Last month, Sadiq Khan warned that some businesses in London could be forced to close down if the Government ploughs ahead with plans to increase the business rates bill by as much as 45 per cent this year for many of the capital’s ratepayers. Bills will start dropping on doorsteps in the coming days.

London’s businesses are facing a £900 million business rate hike as a result of the revaluation which will fund an equivalent tax cut for the rest of the country. That figure could eventually rise to £1.1bn.

Yesterday, it was reported that the Chancellor is expected to help some small companies in London by offering special help to smaller firms facing ‘cliff edge’ hikes in their rates and committing to holding business rates revaluations more regularly.

While the Mayor welcomes this small U-turn, he warned it will not undo the long-term damage such a steep hike will do to the prospects of many businesses across London. Even if some of the worst hit firms and sectors receive additional help to meet this year’s bills, they will still be left with an unmanageable long-term burden. Meanwhile, thousands of businesses who do not qualify for the additional help on offer will still face sharp rises at a time when they are struggling with the uncertainty of Brexit.

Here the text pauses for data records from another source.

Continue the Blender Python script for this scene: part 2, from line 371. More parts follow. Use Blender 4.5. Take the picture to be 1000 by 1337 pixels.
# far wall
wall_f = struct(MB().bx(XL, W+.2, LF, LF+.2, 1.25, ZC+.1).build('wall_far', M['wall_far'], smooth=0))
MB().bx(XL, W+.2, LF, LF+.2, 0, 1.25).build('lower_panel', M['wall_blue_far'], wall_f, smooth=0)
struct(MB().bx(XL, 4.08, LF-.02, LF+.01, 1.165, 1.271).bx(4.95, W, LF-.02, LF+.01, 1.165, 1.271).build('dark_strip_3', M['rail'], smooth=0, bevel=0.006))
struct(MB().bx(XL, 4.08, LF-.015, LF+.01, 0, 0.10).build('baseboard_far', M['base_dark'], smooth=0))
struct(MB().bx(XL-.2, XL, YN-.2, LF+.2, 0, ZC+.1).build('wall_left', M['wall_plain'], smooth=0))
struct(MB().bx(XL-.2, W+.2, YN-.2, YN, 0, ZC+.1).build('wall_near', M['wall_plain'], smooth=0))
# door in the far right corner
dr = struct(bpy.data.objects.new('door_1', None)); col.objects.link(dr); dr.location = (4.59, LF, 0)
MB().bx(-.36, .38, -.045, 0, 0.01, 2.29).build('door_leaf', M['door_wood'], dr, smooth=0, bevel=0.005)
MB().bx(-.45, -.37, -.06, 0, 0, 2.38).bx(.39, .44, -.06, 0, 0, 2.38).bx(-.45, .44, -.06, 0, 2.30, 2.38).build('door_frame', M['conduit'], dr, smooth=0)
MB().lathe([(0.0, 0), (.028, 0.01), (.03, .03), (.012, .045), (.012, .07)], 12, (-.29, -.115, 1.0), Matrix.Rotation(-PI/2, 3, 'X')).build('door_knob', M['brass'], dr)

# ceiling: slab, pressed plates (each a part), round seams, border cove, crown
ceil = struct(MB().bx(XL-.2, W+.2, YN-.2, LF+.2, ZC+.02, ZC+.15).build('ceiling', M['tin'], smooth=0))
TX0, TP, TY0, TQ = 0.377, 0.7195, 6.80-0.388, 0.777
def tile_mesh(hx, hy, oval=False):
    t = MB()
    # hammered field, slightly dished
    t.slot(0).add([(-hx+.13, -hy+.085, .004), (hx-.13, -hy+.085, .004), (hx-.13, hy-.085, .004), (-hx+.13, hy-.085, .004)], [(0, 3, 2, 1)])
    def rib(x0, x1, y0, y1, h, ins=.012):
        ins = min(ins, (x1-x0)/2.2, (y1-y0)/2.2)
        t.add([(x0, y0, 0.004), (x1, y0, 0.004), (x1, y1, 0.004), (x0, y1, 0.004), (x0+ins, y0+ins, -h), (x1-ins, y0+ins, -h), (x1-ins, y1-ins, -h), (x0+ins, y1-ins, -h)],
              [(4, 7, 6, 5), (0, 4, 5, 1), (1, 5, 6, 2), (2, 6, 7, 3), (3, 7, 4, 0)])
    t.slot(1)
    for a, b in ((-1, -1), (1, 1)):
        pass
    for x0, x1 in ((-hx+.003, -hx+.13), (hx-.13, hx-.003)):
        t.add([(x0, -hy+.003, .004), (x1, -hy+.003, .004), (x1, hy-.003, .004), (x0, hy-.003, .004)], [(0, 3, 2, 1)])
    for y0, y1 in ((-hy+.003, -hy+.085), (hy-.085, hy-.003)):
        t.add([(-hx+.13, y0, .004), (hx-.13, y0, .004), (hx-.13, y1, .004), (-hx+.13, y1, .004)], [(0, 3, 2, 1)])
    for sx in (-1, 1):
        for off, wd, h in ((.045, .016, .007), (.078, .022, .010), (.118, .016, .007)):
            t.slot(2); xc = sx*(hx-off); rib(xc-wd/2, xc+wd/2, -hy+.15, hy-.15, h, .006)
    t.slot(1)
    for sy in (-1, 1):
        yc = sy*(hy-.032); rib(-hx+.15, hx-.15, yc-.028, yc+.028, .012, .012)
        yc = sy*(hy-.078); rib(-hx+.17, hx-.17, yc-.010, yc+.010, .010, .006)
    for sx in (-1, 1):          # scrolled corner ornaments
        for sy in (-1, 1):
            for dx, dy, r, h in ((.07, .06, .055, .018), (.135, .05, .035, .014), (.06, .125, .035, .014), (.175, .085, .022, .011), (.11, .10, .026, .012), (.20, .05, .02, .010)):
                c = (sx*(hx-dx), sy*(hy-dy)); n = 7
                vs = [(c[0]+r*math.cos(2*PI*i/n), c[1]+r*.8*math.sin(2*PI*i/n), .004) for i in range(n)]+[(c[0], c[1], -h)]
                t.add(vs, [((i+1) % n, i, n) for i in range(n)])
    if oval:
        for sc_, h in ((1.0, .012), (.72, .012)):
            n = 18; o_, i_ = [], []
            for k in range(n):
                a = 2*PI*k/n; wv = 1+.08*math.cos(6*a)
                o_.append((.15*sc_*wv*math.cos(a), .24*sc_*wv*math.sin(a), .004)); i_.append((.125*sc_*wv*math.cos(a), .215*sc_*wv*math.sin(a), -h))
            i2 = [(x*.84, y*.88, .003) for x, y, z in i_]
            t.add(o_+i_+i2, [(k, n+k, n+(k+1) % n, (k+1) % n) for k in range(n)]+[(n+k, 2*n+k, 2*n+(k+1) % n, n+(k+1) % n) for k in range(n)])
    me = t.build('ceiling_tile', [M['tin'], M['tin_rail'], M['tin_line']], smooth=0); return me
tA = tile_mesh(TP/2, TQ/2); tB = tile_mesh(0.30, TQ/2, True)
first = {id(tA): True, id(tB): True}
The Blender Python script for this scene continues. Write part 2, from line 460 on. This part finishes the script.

The Mayor of London, Sadiq Khan, said: “I am pleased that the Chancellor is finally starting to wake up to the serious impact this will have on London’s business community. However these measures are nothing more than an inadequate sticking-plaster on a crisis that could force thousands of London businesses to close for good and change the face of our high streets forever.

“Rather than tinkering around the edges of an unfair settlement, the Chancellor needs to acknowledge that the current system is unfair to businesses and risks holding back growth in London.

“He should agree to our demand of full devolution of business rates to London, combined with genuine protection for business, so that we, like the devolved administrations of Scotland, Wales and Northern Ireland, can act in the interests of Londoners and their businesses.

“Meanwhile, we need far stronger transitional arrangements to help out all London businesses who are facing unmanageable rises this year.”

Last month, the Mayor, together with The New West End Company, London Councils, the London Chamber of Commerce and Industry, the Federation of Small Businesses in London, the Heart of London Business Alliance and many other leading organisations, wrote to the Chancellor of the Exchequer Philip Hammond, arguing that the scale and suddenness of the business rates hikes will have a negative impact on pubs, retailers, restaurants, shops, theatres and clubs.

They said this would damage London’s high streets as well as the city’s appeal as a destination for international visitors and investors.

The organisations urged the Chancellor to introduce measures to mitigate the impact of the rises by introducing policies to help businesses generate more income and to commit to a review of business taxes, including business rates.

This would include raising the current national £12,000 rateable value threshold, below which small businesses receive 100 per cent business rates relief, to a more realistic level in London to mitigate the impact of the revaluation on small and medium-sized businesses.